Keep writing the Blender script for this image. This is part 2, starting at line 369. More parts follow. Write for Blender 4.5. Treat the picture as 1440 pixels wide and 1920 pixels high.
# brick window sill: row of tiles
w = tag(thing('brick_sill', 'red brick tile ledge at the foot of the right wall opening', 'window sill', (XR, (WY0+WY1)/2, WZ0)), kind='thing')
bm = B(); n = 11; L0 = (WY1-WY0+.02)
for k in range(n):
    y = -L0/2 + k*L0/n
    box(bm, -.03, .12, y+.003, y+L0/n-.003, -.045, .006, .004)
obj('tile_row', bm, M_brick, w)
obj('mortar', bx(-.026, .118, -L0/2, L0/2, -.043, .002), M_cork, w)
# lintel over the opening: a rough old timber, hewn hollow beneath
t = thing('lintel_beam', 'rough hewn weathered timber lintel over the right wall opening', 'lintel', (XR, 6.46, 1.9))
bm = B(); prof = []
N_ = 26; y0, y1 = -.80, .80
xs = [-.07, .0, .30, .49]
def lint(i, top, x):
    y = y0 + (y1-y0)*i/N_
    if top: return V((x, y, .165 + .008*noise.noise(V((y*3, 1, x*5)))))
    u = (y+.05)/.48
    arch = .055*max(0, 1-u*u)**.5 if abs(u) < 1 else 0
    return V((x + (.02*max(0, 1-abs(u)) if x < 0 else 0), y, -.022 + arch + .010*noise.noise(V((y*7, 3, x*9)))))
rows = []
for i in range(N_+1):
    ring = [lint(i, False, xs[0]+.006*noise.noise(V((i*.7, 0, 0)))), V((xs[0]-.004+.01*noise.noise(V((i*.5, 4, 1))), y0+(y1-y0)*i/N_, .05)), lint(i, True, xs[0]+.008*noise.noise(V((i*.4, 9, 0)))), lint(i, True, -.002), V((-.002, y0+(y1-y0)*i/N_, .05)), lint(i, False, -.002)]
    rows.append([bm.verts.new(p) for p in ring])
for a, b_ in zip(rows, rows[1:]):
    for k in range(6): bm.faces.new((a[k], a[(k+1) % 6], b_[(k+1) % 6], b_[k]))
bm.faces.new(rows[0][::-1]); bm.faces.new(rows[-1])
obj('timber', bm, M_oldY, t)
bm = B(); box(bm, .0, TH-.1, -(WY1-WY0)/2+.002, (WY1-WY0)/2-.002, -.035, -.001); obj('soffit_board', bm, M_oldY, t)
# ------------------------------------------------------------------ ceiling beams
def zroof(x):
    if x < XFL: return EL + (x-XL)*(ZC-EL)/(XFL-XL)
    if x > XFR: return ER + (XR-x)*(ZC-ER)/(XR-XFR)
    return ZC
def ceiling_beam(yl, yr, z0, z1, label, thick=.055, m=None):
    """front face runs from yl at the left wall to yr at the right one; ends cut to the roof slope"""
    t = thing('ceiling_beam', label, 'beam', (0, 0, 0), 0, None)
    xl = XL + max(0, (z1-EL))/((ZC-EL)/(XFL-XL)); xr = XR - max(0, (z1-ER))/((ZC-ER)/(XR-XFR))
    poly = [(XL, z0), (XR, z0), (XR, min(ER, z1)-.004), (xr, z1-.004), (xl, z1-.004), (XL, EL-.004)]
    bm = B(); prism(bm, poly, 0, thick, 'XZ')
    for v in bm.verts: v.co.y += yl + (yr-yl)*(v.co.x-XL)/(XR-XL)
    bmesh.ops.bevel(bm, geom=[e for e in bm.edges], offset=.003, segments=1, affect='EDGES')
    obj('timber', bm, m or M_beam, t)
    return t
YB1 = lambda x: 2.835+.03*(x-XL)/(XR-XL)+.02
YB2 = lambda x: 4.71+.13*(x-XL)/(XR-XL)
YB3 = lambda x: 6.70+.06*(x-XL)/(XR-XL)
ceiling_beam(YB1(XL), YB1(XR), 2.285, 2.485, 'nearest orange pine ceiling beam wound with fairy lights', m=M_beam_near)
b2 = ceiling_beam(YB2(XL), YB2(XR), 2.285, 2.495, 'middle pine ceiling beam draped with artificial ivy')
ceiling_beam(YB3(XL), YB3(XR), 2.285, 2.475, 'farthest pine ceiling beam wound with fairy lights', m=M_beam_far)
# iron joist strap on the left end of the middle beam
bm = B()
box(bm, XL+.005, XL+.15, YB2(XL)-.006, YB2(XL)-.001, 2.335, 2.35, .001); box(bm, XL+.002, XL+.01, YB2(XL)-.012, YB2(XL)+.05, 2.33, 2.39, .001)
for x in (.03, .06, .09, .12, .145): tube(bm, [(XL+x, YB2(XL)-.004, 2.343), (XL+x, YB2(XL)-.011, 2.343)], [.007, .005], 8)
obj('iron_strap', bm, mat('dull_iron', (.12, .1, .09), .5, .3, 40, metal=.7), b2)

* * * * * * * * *

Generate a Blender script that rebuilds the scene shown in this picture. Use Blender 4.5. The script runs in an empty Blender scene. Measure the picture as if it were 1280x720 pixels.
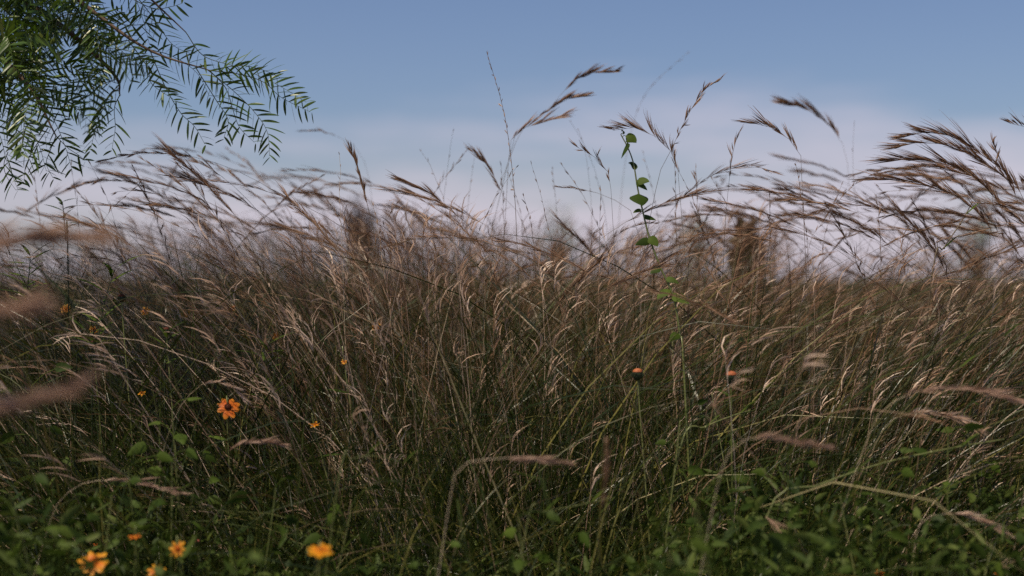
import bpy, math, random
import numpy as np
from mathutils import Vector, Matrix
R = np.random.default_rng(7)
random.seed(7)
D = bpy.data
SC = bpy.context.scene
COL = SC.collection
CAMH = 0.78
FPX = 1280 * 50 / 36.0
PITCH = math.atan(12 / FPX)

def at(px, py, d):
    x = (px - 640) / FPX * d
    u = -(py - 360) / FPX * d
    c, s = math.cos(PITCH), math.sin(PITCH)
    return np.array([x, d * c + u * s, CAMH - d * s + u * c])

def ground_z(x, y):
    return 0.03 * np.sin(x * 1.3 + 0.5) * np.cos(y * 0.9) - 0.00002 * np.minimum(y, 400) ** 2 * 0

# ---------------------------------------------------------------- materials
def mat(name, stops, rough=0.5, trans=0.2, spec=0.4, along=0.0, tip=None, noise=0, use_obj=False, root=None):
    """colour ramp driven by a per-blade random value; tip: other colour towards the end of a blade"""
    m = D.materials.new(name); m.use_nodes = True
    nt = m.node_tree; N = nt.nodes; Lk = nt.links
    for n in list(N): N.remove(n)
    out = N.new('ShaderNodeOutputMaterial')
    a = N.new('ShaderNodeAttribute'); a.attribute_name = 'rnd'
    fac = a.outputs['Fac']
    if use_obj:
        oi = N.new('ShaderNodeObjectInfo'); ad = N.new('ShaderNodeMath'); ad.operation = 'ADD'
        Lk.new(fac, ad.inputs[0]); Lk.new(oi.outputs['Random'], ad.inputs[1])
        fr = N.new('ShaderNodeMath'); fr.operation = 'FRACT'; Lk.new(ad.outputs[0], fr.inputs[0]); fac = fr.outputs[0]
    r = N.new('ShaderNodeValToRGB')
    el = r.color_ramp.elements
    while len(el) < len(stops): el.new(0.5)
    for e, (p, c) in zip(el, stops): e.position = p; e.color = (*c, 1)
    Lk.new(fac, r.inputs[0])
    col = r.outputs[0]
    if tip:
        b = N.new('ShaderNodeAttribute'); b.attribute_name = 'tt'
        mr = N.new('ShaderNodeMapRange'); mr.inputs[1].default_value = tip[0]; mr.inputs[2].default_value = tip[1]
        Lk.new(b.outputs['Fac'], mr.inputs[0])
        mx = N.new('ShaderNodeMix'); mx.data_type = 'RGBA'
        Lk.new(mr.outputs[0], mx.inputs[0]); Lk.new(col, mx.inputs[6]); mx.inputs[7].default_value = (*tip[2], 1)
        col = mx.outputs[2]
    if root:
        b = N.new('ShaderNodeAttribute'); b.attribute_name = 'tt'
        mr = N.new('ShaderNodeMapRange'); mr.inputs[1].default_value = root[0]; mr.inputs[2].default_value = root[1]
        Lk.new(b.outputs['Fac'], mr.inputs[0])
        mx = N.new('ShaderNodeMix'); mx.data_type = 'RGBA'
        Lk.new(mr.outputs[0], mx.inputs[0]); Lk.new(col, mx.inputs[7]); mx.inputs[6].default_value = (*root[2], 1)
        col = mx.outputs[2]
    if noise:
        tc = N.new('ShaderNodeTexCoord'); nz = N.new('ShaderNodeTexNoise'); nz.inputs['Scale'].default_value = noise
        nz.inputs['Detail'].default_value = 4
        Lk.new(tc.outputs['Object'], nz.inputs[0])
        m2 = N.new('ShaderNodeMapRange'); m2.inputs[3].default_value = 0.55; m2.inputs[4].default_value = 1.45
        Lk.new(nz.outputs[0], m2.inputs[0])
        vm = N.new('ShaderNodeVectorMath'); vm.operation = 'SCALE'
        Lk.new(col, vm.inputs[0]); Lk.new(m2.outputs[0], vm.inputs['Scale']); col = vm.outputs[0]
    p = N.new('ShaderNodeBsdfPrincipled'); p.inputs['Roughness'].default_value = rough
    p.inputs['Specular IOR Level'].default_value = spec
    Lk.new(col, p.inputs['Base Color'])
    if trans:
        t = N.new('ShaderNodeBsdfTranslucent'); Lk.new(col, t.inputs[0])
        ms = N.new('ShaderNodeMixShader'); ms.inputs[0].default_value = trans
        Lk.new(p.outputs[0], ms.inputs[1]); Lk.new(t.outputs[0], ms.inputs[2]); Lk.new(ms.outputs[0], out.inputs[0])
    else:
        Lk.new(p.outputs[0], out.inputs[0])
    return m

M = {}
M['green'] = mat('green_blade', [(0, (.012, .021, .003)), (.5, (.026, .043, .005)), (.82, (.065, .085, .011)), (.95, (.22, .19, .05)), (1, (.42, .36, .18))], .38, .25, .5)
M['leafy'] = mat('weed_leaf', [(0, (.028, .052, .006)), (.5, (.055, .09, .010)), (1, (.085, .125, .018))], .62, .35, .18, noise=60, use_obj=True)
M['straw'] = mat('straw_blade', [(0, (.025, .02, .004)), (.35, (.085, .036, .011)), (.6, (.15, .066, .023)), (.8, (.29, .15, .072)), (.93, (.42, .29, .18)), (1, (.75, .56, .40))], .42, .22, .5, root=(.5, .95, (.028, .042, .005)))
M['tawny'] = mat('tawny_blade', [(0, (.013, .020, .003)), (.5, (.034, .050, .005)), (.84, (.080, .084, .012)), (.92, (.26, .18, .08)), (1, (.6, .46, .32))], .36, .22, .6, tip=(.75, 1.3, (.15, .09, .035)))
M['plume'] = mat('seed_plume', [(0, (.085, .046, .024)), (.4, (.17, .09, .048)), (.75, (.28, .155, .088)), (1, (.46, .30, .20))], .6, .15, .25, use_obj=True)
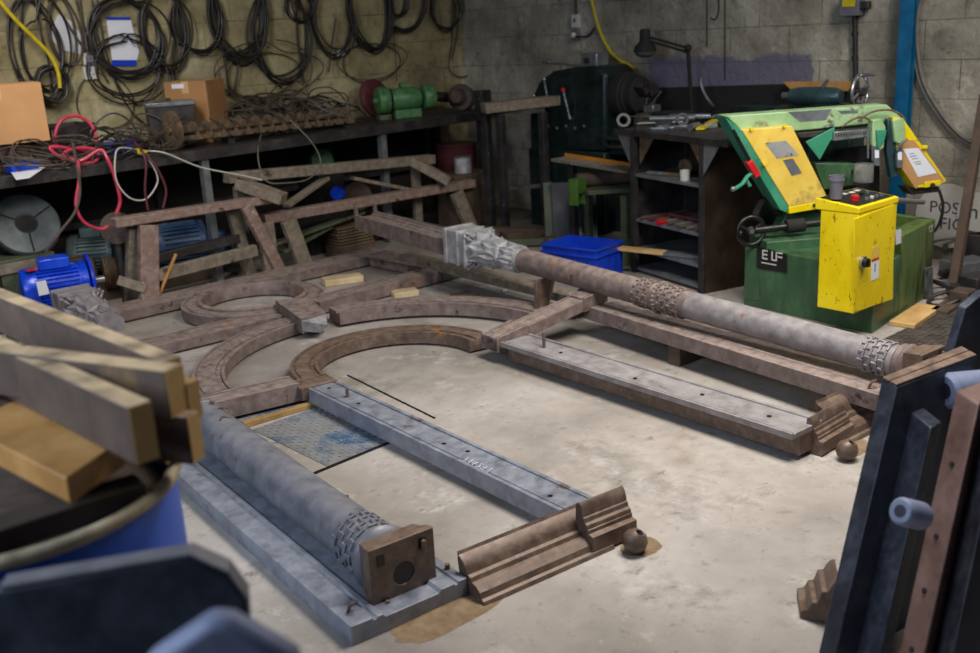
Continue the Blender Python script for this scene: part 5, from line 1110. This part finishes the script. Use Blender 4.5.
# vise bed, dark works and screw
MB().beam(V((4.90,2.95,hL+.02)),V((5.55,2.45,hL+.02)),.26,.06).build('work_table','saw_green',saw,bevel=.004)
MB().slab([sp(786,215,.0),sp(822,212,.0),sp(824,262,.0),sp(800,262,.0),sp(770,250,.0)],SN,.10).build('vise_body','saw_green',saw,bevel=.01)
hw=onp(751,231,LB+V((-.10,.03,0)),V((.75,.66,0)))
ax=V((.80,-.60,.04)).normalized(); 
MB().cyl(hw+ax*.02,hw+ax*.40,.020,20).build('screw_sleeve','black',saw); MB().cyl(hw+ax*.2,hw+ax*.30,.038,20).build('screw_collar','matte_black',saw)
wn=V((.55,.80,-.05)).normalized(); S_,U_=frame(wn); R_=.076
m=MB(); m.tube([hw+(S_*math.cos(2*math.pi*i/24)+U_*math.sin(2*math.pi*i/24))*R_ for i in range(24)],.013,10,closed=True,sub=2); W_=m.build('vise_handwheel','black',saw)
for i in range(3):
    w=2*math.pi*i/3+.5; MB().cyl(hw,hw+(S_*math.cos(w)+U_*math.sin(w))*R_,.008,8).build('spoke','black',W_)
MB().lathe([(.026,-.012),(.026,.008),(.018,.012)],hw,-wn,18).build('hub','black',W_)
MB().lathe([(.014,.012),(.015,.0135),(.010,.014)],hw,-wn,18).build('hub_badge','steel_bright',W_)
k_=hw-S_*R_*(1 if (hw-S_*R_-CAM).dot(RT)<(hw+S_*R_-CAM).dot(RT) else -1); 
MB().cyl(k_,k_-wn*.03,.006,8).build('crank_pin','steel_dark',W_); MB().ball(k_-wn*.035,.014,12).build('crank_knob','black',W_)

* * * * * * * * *

REQUIREMENT:
Copy verbatim the line that contains "ceiling_beam(YB1(XL), YB1(XR), 2.285, 2.485, 'nearest", the line that contains "b2 = ceiling_beam(YB2(XL), YB2(XR), 2.285, 2.495, 'middle", and all lines between them.

SOLVED EXERCISE:
ceiling_beam(YB1(XL), YB1(XR), 2.285, 2.485, 'nearest orange pine ceiling beam wound with fairy lights', m=M_beam_near)
b2 = ceiling_beam(YB2(XL), YB2(XR), 2.285, 2.495, 'middle pine ceiling beam draped with artificial ivy')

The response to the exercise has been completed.